Indeed, DG Trade, in
its final Trade Sustainability Impact Assessment (SIA) on the Transatlantic
Trade and Investment Partnership (TTIP) between the EU and the USA in
March 2017, citing the UN Framework Convention on
Climate Change (UNFCCC), the Kyoto Protocol and the Paris Agreement found that
while a shift to gas away from coal in the EU could lead to some environmental
gains "locally", "environmental benefits from LNG over coal
(which are debatable due to methane leakage during extraction and energy needed
during production, conversion and transport) are perhaps even negative if a combination
of LNG+coal crowded out ‘greener’ energy sources such as renewables in the
global energy mix".
However, The European
Commission is proceeding, nevertheless, with the implementation of the Energy
Plan to import fracked US gas announced by President
Juncker in July 2018 following his visit to President
Trump in the USA through multiple LNG terminals and countries and imposed via
the PCI procedure. We assert that this represents unlawful State Aid and Misuse
of aid at each Member State Level and is also a breach of the SEA Directive,
which requires an assessment of reasonable alternatives before a plan.
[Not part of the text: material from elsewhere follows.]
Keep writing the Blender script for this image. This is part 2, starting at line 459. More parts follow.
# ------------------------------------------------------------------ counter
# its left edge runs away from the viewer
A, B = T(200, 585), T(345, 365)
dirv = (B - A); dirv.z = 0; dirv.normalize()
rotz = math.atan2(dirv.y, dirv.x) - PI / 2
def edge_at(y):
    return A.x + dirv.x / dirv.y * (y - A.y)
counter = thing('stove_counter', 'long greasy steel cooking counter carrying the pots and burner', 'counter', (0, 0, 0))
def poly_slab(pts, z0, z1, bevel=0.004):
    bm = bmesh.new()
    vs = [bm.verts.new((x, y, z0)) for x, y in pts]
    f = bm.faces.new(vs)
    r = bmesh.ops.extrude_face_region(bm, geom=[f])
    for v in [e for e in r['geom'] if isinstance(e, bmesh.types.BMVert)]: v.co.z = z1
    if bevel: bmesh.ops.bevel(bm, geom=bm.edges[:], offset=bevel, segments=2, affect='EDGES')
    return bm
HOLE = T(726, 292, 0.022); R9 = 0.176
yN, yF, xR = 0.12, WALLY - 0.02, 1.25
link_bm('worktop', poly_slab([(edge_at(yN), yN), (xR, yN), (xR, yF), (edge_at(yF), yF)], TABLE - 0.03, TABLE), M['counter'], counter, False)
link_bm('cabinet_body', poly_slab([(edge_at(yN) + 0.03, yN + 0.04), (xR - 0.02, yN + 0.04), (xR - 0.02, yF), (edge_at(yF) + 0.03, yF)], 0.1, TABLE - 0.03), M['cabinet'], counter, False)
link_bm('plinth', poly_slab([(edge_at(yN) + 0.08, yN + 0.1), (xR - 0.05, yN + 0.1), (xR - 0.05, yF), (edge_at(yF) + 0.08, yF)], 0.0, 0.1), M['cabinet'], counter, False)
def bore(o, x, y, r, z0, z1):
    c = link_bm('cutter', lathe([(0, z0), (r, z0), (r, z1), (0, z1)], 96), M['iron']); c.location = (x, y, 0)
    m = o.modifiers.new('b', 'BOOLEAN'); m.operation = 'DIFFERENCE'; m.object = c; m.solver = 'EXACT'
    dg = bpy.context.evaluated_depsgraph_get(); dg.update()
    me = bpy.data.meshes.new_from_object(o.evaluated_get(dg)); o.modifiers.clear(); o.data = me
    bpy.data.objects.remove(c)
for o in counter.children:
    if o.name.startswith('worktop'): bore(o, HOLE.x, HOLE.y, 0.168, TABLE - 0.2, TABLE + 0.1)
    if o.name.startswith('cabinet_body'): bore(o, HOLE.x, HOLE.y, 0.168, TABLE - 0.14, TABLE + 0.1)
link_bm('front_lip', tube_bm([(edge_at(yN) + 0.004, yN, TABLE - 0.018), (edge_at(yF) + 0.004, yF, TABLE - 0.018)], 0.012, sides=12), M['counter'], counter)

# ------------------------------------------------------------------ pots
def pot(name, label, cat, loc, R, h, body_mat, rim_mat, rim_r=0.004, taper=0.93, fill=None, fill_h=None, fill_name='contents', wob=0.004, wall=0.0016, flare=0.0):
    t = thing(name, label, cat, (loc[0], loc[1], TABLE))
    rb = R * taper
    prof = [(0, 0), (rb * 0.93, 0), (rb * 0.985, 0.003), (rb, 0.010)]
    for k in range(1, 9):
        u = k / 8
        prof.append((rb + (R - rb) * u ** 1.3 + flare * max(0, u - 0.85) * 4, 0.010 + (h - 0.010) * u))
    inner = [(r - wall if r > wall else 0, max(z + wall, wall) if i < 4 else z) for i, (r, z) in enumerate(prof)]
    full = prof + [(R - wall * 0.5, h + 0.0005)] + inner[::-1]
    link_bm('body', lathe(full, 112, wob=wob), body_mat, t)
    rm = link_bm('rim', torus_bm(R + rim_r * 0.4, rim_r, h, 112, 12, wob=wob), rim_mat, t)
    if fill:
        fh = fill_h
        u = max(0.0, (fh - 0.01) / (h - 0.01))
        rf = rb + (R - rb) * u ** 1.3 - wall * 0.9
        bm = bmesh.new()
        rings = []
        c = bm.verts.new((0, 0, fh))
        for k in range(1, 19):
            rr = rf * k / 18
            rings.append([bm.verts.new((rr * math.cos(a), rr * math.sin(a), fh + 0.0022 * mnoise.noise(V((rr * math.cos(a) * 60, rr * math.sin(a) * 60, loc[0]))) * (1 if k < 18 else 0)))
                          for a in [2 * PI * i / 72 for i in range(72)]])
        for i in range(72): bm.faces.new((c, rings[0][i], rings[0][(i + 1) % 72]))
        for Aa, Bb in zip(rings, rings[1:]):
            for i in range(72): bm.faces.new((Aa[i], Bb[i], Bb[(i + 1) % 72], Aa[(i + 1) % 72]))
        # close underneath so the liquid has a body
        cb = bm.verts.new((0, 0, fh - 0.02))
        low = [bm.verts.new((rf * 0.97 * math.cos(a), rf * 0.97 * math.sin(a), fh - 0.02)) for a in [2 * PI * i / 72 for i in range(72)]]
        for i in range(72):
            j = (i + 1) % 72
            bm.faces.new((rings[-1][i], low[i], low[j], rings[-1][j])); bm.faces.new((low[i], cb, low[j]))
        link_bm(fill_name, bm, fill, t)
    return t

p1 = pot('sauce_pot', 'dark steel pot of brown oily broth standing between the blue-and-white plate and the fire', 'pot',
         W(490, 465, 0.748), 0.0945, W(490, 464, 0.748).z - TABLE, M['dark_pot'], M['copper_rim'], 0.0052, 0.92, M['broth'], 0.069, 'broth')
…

A project is not allowed to have the PCI status unless
it is approved by the Member State because Article 3.3(a) of Regulation
347/2013 states "each individual proposal for a project of common
interest shall require the approval of the Member States, to whose territory
the project relates". The current PCI list was approved by Ireland on
17th October 2017.
Shannon LNG is applying once more for
inclusion on the 4th PCI list on the grounds that it promotes diversification
and gives security of supply to Ireland. However, this criteria is not
fulfilled since the N-1 condition through a joint risk approach where Ireland and the UK are treated as a
single region was already achieved and will be enhanced
with the completion of the construction of the twinning of the second
independent interconnector from Brighouse to Cluden in Scotland (PCI 5.2). The
PCI 5.2 Twinning of the Interconnector for the final 50km in Scotland already
brings security of supply to Ireland with 2 completely independent
interconnectors, representing 2 separate pieces of gas infrastructure. In
addition, the European Commission itself recognises that Ireland and the UK
represent the one "area" in the gas region that is the North-South gas
interconnections in Western Europe (‘NSI West Gas’) priority corridor. The UK already has access to US fracked gas imports with
the first fracked gas imports arriving to the UK in September 2018. This also
means that the security of supply and competition criteria put forward by
Shannon LNG will not be met technically because the UK already has access to
appropriate connections, diversion of supply sources, supplying counterparts
and routes .
If anything, an LNG terminal for fracked US gas in Ireland will
create fossil fuel lock in and compromise the development of the indigenous
biogas industry, which could help in the reduction of the GHG emissions from
the agricultural sector. Developing domestic renewable energy sources could
enhance the country’s energy security in the middle to long term
Ireland
banned both fracking and the importation of fracked gas. Why is there no
consideration of fracked gas in the energy mix of what is being supplied under
the generic heading of “LNG”? Only one
Member State is affected - Ireland - unless the aim is to export gas from Shannon
LNG to the UK (once the PCI project of the Reverse Flow of the Interconnector
to Moffat is implemented) , benefiting from lower corporation tax in Ireland
and the implementation of the US-EU trade deal. The Trade Deal should have
nothing to do with the PCI process.
Ultimately, the Shannon LNG project in
particular, and the importation of fracked US gas to Europe in general, is a
highly politically-motivated energy plan which is favouring trade over climate,
which gives strong support for the removal of Shannon LNG from the proposed
list of Projects of Common Interest.